### [Instruction]
Which lines hold the string "this"? Copy every one of them.

---------- Entries ----------

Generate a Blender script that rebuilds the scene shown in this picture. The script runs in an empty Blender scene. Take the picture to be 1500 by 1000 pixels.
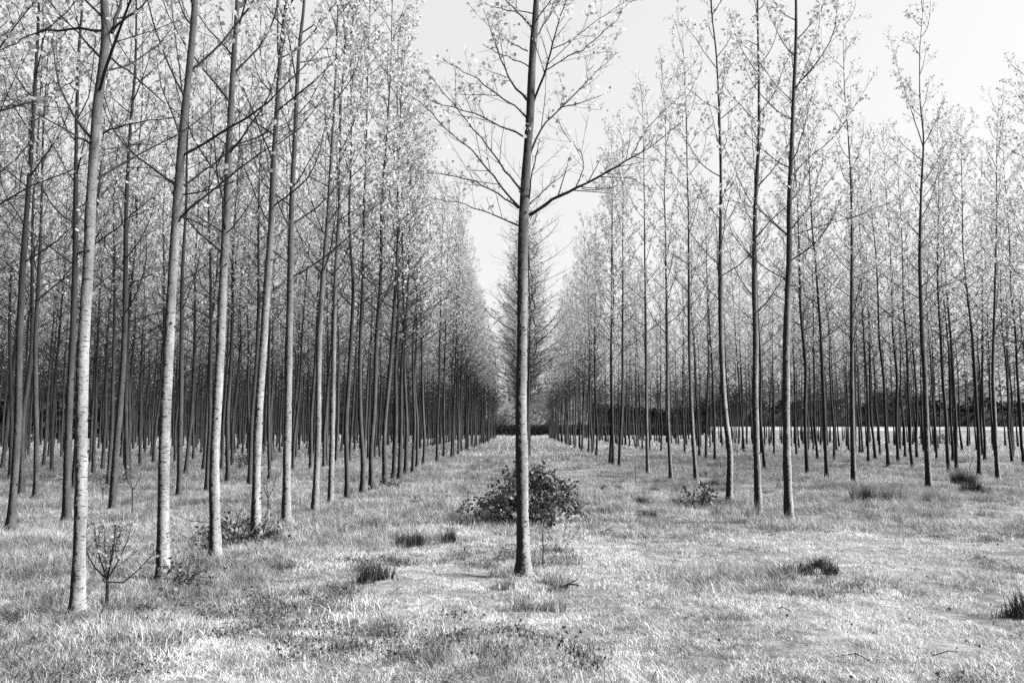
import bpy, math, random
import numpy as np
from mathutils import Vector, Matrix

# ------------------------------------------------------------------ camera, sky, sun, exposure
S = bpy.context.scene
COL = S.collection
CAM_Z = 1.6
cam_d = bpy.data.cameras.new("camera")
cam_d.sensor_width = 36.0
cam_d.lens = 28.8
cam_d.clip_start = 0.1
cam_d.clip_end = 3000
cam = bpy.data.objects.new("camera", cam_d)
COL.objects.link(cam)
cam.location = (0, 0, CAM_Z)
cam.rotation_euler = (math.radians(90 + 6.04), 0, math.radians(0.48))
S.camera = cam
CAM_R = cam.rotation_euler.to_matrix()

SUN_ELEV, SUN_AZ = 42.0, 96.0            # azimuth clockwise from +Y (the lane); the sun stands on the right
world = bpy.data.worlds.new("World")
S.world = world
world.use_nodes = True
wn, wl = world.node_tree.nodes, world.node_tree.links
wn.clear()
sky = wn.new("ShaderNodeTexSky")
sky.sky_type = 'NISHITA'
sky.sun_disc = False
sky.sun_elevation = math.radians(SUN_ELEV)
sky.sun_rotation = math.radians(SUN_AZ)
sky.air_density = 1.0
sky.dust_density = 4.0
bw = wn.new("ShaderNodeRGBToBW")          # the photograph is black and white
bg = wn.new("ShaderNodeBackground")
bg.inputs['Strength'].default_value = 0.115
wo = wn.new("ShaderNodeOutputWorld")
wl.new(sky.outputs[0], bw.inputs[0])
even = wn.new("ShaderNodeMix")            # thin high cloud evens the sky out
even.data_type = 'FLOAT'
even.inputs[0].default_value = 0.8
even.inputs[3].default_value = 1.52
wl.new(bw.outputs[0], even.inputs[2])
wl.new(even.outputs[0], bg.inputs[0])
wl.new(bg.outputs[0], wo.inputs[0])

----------
---------- Entries ----------

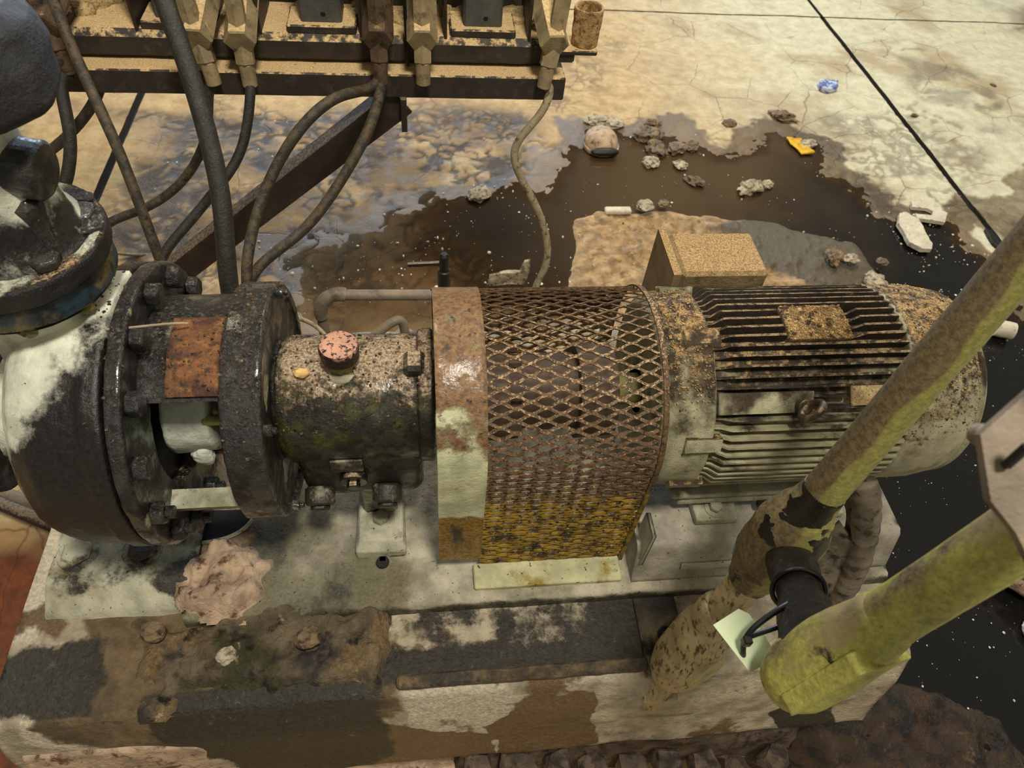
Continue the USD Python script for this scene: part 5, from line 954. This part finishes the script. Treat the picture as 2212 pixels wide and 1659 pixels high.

----------

### [In response]
Generate a Blender script that rebuilds the scene shown in this picture. The script runs in an empty Blender scene. Take the picture to be 1500 by 1000 pixels.
Continue the USD Python script for this scene: part 5, from line 954. This part finishes the script. Treat the picture as 2212 pixels wide and 1659 pixels high.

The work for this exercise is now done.